Warcraft Movie Review
Warcraft Movie Review Metadata
Warcraft is a hoot!
I know nothing about the game. Nothing. Frankly, I still have no desire to pick up sticks and play, but the mythology hinted in this movie –
Wow –
I mean –
Just –
Okay.
I shouldn’t have to tell you it’s a high fantasy film based on a very popular video game, but some of you are new here, and I like to be inclusive. Because this is high-fantasy, I’ll be talking about various aspects of that works that don’t make sense unless you’re a fan or very, very interested in enjoying one heck of a movie. The rest of you can move on.
I don’t know where this story falls in the Warcraft mythology, so I’m not even going to pretend like I have any idea. So we’ll start here:
The Orc homeworld, Draenor, is dying and badly so. It is brown and dusty and utterly used up. A twisted sorcerer named Gul’dan (Daniel Wu, Europa Report (2013)) uses a powerful green magic called the Fel to open a portal powered by the life-forces of captured blue people to a beautiful green world called Azeroth. This is a Bad Thing, as all Fel magic feeds off life-force and twists its users into terrifying tusky things. Gul’dan sends a war band – a select group of Chieftains and warriors to go ahead of the mass Orcs to scout, clear a path, and build a new portal to bring the rest of the Orc race through. Along the way they’ll take everyone not an Orc hostage to power the new portal. There is apprehension in the Orc ranks and the size of the sacrifices is troubling, but if Durotan (Toby Kebbell, Fantastic Four (2015)), chieftain of the Frostwolf clan wants to raise his child in a world that won’t choke it to death with dust, any doubt will have to be set aside.

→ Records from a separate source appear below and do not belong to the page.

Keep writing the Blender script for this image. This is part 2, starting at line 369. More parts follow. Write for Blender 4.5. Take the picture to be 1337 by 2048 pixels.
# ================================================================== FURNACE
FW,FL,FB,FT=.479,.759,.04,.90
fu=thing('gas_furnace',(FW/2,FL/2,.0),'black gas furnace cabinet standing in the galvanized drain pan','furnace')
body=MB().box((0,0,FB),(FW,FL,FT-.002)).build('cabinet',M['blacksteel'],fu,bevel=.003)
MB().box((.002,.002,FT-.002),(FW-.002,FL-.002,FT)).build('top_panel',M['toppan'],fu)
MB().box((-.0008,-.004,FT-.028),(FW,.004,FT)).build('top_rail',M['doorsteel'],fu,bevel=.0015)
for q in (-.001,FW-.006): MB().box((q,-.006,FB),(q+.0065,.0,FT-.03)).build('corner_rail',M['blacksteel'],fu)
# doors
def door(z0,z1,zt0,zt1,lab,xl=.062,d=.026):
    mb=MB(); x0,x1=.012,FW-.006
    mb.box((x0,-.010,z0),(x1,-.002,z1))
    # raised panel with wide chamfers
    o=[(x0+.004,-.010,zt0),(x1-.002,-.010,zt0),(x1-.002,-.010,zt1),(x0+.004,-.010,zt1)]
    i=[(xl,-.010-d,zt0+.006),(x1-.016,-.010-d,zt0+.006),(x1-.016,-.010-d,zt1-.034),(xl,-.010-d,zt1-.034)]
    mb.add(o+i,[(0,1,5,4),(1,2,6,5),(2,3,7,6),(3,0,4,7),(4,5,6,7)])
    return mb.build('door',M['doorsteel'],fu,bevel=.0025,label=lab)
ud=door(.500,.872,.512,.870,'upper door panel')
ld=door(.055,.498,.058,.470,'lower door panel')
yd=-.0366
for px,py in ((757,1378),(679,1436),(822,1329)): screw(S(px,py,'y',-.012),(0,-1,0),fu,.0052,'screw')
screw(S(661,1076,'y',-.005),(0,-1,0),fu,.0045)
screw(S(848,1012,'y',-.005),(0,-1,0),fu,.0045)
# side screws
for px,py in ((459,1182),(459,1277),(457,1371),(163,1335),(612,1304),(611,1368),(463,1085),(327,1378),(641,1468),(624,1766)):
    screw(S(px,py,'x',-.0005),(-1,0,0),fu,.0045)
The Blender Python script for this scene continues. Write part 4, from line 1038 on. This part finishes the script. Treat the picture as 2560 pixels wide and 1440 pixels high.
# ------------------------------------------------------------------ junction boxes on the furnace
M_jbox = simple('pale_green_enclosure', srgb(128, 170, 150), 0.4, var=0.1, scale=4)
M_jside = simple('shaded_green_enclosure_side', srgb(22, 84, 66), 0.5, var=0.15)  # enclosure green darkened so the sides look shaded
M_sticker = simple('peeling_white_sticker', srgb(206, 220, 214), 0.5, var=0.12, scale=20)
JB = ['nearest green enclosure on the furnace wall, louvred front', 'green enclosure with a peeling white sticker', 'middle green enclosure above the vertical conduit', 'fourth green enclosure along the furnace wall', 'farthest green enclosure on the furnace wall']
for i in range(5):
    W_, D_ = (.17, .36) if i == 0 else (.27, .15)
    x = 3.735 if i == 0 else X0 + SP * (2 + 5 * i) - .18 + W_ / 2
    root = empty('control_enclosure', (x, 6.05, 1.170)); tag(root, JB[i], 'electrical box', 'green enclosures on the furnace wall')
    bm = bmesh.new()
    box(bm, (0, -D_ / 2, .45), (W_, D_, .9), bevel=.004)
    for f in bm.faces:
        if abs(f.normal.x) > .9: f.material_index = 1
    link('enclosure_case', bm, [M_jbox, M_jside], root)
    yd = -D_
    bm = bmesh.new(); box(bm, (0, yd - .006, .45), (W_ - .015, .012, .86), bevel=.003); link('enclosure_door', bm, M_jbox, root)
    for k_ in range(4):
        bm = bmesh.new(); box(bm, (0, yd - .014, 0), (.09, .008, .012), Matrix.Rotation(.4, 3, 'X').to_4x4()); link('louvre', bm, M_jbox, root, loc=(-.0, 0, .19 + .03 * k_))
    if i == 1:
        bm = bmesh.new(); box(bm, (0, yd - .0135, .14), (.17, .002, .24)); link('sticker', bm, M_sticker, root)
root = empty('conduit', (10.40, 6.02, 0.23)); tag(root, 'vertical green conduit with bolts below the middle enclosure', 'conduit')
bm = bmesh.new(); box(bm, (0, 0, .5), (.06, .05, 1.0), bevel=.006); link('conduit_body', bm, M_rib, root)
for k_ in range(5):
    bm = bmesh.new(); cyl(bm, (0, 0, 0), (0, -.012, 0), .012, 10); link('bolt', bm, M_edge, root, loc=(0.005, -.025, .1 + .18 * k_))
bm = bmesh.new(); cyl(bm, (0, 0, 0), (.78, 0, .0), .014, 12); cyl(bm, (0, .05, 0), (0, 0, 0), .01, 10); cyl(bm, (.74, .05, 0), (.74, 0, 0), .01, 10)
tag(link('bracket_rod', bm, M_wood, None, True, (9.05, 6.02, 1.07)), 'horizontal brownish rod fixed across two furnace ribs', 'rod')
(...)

Can I break in and say, this is some of the most incredible super-involved live-action/CGI I have ever seen? You could almost smell the sweat of brute strength on the Orcs, you knew that if you touched their skin, it would feel like aged leather. The air in the camps would crackle with the barely contained energy of warriors and fighters. The sheer scope and talent required to bring a movie like this to life is mind-blowing! Okay, back to the story.
Meanwhile among the non-Orc strongholds on Azeroth, they know something is coming. Villages are being decimated and people are being rounded up. Khadgar (Ben Schnetzer, The Book Thief (2013)) the pariah mage who is clumsy in the face of strong confident men, must convince Lothar (Travis Fimmel, Vikings) and the king Llane Wrynn (Dominic Cooper, Agent Carter) to consult with Medivh (Ben Foster, Pandorum (2009)), Guardian mage of Stormwind, because Medivh alone can explain what is happening and maybe figure out how to stop it.
There’s an Orc/Draenei slave named Garona (Paula Patton, Mission: Impossible – Ghost Protocol (2011)) who manages to secure her freedom and the trust of Lothar, all while trying a little too hard to be tough and growly. Tough-talking slaves rarely carry weight, and I hope that was the point, because lots of her threats felt empty (and a little sad). Her story runs parallel with Khadgar’s rise from apprentice drop out to powerful mage.
Look, I could tell you plot points and they would mean nothing without the crazy hand gestures and wild eyes that usually accompany my storytelling. There’s so much going on, someone like me who knows nothing about this world can easily fall into the story and fall in love with all of it. Azeroth and Draenor are populated with beings who want what’s best for their clans, so while the natural inclination is to side with the humans, there is only one true evil and that’s the Fel Magic and the seductive power it promises. People doing the hard thing because it’s the right thing, and watching everything they love perish for the greater good almost always makes for a compelling story, and Warcraft deals it in spades.
And maybe I’m getting it all wrong because I don’t play the game. But I don’t care. I had such a great time watching.
This is a multi-layered hero’s journey – Durotan, Lothar, Khadgar, Garona – and while you may figure out who’s behind all of it, it doesn’t the stop the action from being intense, the magic from being incredible, and the entire world of Azeroth from being as real as the street where you live.
When people ask me about Warcraft, I’ve said the same as I’m telling you – it was amazing and I’d enjoy seeing it again. I’m completely enamored with the mythology. I’m not inclined to start playing, but I’m hopeful there are more movies to follow.
My screening was in IMAX 3D (we know how I feel about 3D movies) and it was actually a detriment. This was my first IMAX 3D experience, and unfortunately the movie for me was never completely in focus. I was constantly turning my head to follow characters and action. I don’t recall having that issue with other 3D movies and I could really feel it in my neck the next day.
Warcraft is rated PG-13 for “intense fantasy violence” and if Orc blood gets your stomach churning, or life-force sucking makes you queasy, this is definitely not your movie.
For everyone else – Hobbit and Potter fans, action-adventure fans, fans of people who like lots of rooms full of books – this is a movie worth seeing and probably more than once.
This is the kick-off of the summer movies, and Universal Pictures has officially thrown down the gauntlet.